HomeRecord Highs, Cooler Growth: Why the Fed May Trim in September

Record Highs, Cooler Growth: Why the Fed May Trim in September

PUBLISHED  | 4 min read

George Tsilis

Correspondent

Markets spent the week leaning hard into the view that the Federal Reserve will start easing next month. Fed funds futures put the odds of a quarter-point cut at the September 16–17 meeting in the mid-to-high-80s, a conviction that solidified after Chair Jerome Powell’s Jackson Hole remarks about a “shifting balance of risks” toward the labor market. The policy-sensitive 2-year Treasury yield slid to approximately 3.62% mid-week, near four-month lows and almost a full percentage point below the midpoint of the current 4.25%–4.50% target range, a classic market indication for imminent cuts.

Hard data offered something for both doves and hawks. On economic growth, the Bureau of Economic Analysis’ second estimate showed real GDP expanding at a 3.3% annualized pace in 2Q, revised up from 3.0% on firmer consumer outlays and investment. That strength helped lift equities to fresh highs, but it also raised the bar for 3Q. Looking ahead, the Atlanta Fed’s GDPNow model pegs 3Q growth at 2.2% as of August 26. This is still healthy, but a clear downshift from spring’s pace. Together, those readings sketch a soft-landing path that leaves room for the Fed to trim rates without signaling alarm.

Inflation remains the swing variable. July’s CPI showed core prices running at 3.1% year over year, up from 2.9% in June which is enough of a re-acceleration to keep the Fed cautious, especially with tariff pass-through still uncertain. Powell acknowledged that tariff-related price pressure is a risk, even as he emphasized rising labor-market slack. The next test lands with July PCE print today. Consensus expects core PCE to edge up to around 2.9% year over year. An in-line or softer result would likely cement September’s cut. However, a hotter print wouldn’t necessarily derail it, but it would complicate the glidepath for additional easing.

The weekly labor flow stayed consistent with a balanced jobs picture. Initial jobless claims fell by 5,000 to 229,000 in the week ended August 23, while continuing claims hovered just under two million. This mix of low layoffs but slower hiring supports the market’s reading that policy is a bit tight relative to where growth and inflation are trending, and it aligns with simple rules-based frameworks that show the funds rate is modestly above neutral.

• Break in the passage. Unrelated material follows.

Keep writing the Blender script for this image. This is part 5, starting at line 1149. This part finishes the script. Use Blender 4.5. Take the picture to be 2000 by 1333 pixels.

Stocks reflected the macro blend of resilient activity, easing inflation risk, and rising rate-cut odds. The S&P 500 closed at a record 6,501.86 yesterday, the Dow notched a fresh high, and the Nasdaq inched back toward its peak. AI remained the market’s narrative backbone with Nvidia’s (NVDA) results and guidance which drew a mixed reaction. Shares dipped but analysts largely raised price targets, underscoring a view that enterprise and cloud capex for AI infrastructure is intact even amid China-related uncertainty. With breadth slowly improving and long rates edging lower, equity bulls argued the path of least resistance remains up so long as the inflation data cooperates.

Rates and the dollar traded in a way that reinforced the easing story. As noted, the two-year yield pressed into the mid-3.6s, and the 10-year hovered a little above 4.20%. The dominant aggregate macro impulse remains domestic with a sturdy consumer, a gradually cooling labor market, and inflation inching toward target.

Housing and capex detail didn’t change the narrative. With mortgage affordability still tight, housing indicators softened at the margin, while core capital-goods shipments suggested business equipment spending started 3Q on decent footing. Both help explain why the GDPNow track is slower than 2Q but not rolling over. In the background, seasonality looms as September’s reputation as a rough month is well known. Yet the bulls are sticking with the mantra that trend usually trumps seasonals when momentum and liquidity are favorable.

There are many factors that may be driving the market’s confidence in a September cut including politics, growth scares, or tariffs fading as an inflation impulse. Powell’s door-opening at Jackson Hole, a two-year yield that’s decisively below the policy rate, and high-80s cut odds form a coherent picture of policy has been a bit tight, growth is slowing from an above-trend quarter, and inflation progress is close enough to give the Fed optionality. If core PCE arrives near expectations, the case for a measured, risk-management trim in September remains strong. If it surprises hot, markets will quickly re-price the path beyond September, but the first step still looks likely.